Sticking place
Posted by ESC on January 04, 2009 at 22:41
In Reply to: Sticking place posted by Joe on January 04, 2009 at 17:29:
: : What exactly is a "sticking place" where one may "screw their courage to"? I know it's from Shakespeare & I know what it means but I can't imagine what or where a sticking place is.
: Here is a very early explaination:
: The Monthly Review, Or, Literary Journalý - Page 121
: by Ralph Griffiths, G. E. Griffiths - English imprints - 1808
: Few persons will perhaps be inclined to agree that the sticking place means ...
: that she means to exhort her husband to wind up his courage to such a pitch, ...

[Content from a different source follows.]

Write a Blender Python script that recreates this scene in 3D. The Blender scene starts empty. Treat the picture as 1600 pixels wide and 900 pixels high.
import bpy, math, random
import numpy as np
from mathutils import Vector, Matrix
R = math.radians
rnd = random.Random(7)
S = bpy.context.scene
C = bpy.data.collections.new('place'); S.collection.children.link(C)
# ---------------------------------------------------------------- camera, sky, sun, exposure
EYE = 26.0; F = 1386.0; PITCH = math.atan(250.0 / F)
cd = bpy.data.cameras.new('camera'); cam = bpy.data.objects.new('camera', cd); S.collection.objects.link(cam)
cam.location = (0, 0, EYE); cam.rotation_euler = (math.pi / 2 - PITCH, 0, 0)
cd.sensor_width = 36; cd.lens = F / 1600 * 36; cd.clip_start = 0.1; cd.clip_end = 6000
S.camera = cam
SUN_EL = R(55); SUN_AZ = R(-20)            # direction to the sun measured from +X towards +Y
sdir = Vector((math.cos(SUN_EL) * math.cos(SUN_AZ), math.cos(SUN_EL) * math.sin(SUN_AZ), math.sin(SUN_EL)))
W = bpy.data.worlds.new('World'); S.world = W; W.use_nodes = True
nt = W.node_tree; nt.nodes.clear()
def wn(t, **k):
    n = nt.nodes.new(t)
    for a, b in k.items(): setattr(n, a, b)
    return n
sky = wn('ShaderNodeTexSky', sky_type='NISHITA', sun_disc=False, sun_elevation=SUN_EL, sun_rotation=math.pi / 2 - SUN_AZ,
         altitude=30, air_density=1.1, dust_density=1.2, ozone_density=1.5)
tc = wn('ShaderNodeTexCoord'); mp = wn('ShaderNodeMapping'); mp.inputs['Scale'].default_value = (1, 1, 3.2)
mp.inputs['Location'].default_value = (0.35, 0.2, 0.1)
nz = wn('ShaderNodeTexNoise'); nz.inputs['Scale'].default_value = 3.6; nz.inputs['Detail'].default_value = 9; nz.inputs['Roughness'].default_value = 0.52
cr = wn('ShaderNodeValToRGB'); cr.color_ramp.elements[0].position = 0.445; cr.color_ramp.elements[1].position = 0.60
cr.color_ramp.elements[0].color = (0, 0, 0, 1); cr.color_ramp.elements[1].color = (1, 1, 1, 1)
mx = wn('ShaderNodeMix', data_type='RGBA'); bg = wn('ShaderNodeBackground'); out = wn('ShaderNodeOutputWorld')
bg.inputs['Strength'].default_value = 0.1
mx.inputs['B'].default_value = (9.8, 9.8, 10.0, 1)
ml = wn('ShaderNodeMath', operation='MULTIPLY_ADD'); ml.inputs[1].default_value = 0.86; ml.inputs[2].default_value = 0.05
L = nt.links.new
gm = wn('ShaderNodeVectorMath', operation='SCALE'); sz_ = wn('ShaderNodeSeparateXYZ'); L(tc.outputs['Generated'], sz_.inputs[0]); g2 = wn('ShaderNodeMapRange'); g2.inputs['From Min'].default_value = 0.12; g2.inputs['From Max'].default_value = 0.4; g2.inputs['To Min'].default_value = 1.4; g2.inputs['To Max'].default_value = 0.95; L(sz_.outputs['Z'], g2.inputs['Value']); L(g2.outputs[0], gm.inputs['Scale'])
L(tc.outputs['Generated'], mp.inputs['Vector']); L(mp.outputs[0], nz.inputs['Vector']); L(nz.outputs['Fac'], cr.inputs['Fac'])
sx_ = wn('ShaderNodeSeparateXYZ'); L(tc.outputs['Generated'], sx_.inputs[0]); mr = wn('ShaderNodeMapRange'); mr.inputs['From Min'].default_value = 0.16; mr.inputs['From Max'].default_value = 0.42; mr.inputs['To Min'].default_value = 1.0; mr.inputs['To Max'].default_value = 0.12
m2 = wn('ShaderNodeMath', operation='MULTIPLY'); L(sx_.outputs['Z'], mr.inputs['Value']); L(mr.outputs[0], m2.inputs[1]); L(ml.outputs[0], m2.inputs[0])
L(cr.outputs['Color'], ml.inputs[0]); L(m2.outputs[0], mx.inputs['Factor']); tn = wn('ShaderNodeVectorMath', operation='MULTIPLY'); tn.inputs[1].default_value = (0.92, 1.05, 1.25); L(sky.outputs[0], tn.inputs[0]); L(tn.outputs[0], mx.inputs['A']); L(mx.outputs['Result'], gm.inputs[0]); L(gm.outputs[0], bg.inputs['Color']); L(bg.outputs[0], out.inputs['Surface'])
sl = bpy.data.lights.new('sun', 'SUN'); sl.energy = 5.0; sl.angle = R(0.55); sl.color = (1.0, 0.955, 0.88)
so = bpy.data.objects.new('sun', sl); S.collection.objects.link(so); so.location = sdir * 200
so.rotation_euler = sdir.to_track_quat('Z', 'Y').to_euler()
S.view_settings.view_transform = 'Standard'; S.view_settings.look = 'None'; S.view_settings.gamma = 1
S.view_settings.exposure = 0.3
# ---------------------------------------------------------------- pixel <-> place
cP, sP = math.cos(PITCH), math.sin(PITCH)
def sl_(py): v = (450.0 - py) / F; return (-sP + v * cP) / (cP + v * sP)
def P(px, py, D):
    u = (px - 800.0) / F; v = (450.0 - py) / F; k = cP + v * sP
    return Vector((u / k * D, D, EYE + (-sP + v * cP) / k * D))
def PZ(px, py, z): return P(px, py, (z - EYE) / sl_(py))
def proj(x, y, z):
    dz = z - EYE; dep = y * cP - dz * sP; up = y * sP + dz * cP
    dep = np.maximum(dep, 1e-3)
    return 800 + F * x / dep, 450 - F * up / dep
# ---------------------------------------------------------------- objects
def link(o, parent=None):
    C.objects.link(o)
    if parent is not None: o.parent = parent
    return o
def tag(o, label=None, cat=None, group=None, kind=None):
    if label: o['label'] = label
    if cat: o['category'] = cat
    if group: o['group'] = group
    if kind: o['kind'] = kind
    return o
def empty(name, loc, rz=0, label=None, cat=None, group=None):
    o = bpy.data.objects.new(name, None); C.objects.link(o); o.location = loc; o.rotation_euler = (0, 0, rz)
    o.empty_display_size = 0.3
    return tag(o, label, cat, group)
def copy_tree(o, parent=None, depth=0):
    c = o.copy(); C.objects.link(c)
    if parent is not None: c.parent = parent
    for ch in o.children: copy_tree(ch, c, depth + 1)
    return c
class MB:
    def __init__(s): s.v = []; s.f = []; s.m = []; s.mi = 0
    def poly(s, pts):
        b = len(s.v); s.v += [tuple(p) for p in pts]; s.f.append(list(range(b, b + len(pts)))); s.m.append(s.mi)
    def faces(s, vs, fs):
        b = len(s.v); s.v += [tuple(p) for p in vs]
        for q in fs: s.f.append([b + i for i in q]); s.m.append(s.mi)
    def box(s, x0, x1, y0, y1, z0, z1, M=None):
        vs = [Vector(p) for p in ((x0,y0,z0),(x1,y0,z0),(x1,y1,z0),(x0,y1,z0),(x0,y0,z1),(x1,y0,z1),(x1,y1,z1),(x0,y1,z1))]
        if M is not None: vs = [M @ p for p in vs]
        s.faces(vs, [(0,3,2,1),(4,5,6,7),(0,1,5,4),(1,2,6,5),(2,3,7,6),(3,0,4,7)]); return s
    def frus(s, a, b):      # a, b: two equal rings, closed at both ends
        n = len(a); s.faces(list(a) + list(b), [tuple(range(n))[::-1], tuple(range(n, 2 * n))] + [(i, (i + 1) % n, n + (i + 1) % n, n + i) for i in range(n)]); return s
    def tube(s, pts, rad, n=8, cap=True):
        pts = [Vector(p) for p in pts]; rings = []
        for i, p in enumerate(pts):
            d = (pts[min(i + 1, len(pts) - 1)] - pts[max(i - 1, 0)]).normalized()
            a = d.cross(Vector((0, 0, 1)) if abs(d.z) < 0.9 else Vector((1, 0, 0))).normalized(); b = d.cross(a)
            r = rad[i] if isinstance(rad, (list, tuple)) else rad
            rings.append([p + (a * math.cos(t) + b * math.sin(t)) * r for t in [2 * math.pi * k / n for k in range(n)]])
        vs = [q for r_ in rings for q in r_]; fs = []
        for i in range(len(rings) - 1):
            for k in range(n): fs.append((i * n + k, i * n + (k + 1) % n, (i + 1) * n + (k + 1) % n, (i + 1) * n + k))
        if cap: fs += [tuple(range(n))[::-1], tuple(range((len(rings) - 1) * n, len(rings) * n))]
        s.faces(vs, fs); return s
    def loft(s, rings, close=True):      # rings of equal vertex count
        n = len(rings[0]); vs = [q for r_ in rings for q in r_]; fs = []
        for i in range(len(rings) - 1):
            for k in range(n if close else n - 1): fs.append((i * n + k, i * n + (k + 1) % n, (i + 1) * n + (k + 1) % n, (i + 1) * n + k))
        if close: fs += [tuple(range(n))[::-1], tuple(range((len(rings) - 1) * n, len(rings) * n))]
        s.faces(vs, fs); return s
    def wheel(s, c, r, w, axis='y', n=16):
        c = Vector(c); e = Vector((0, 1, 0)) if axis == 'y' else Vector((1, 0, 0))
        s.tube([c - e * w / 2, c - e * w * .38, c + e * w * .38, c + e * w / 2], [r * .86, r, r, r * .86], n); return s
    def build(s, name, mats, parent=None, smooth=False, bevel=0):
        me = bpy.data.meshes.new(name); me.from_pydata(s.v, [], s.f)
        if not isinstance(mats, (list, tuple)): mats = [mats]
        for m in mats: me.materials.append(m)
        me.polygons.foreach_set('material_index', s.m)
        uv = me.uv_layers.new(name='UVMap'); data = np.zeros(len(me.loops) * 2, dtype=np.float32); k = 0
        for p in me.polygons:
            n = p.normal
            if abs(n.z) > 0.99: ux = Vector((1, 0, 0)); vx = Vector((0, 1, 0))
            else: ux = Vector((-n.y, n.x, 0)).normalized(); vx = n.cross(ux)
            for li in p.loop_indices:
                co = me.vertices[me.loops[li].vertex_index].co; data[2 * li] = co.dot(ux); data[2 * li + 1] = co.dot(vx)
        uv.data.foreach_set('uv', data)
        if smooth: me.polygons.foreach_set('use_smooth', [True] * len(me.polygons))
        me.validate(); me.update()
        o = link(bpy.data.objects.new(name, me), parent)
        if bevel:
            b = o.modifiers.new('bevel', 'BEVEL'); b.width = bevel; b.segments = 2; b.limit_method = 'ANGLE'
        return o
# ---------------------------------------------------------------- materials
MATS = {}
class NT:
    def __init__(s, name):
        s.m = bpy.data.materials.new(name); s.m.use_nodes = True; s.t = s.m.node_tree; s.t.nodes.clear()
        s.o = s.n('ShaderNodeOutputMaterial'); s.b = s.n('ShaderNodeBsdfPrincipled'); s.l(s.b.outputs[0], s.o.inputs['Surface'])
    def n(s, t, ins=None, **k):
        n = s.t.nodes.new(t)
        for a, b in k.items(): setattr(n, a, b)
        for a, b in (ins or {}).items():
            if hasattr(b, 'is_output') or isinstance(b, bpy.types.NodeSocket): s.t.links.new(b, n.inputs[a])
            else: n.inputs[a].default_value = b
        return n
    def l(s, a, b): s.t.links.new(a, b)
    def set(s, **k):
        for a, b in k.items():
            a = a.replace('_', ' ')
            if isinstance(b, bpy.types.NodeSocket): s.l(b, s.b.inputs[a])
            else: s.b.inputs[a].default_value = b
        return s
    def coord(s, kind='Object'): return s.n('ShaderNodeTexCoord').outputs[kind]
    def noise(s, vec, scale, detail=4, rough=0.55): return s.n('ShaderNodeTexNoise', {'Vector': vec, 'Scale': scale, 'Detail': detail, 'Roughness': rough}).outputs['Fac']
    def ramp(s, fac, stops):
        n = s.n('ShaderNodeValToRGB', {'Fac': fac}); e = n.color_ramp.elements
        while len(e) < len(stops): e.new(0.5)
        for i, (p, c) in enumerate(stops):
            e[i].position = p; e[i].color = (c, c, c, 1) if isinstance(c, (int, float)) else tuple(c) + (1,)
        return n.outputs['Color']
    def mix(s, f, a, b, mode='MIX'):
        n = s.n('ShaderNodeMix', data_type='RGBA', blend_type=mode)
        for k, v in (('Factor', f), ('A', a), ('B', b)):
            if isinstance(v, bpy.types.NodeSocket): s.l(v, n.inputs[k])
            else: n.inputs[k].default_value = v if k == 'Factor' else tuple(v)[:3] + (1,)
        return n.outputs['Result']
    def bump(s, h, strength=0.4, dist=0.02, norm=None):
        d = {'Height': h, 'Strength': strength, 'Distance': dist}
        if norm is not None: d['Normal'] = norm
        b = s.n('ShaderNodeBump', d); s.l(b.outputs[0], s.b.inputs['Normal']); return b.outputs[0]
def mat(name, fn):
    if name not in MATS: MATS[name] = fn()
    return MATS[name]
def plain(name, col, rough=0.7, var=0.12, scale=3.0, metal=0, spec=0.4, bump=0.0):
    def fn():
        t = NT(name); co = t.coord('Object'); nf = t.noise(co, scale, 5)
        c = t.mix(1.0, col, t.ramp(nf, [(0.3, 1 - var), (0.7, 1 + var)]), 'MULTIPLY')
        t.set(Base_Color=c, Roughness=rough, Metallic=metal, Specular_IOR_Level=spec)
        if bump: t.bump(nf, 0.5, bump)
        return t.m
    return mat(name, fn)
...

: " Macbeth" has furnished many opportunities for producing curious points of faith in regard to the powers and dispositions of witches.-Few persons will perhaps be inclined to agree that the sticking place means the stabbing place ; and without inquiring whether Lady Macbeth drew her metaphor from a pile-driver or the peg of a violin, the generality of readers will be satisfied with believing that she means to exhort her husband to wind up his courage to such a pitch, that it might act with force and vigor,-This play, more especially the part allotted to its hero^ abounds with obscure passages ; and perhaps it is not impossible that the poet might sometimes intend, by the obscurity of his language, to paint the agitated state of a mind employed in horrid actions at it jrevoltedj distracted with scruples, torn by remorse,
MACBETH: If we should fail?
LADY MACBETH: We fail? But screw your courage to the sticking place, And we'll not fail.
Here are two theories: "...the twisting of a tuning peg until it becomes set in its hole" and "the mark to which a soldier screwed up the cord of a crossbow." From "Brush Up on Your Shakespeare!" By Michael Macrone (Gramercy Books, New York, 1999). Page 128-129.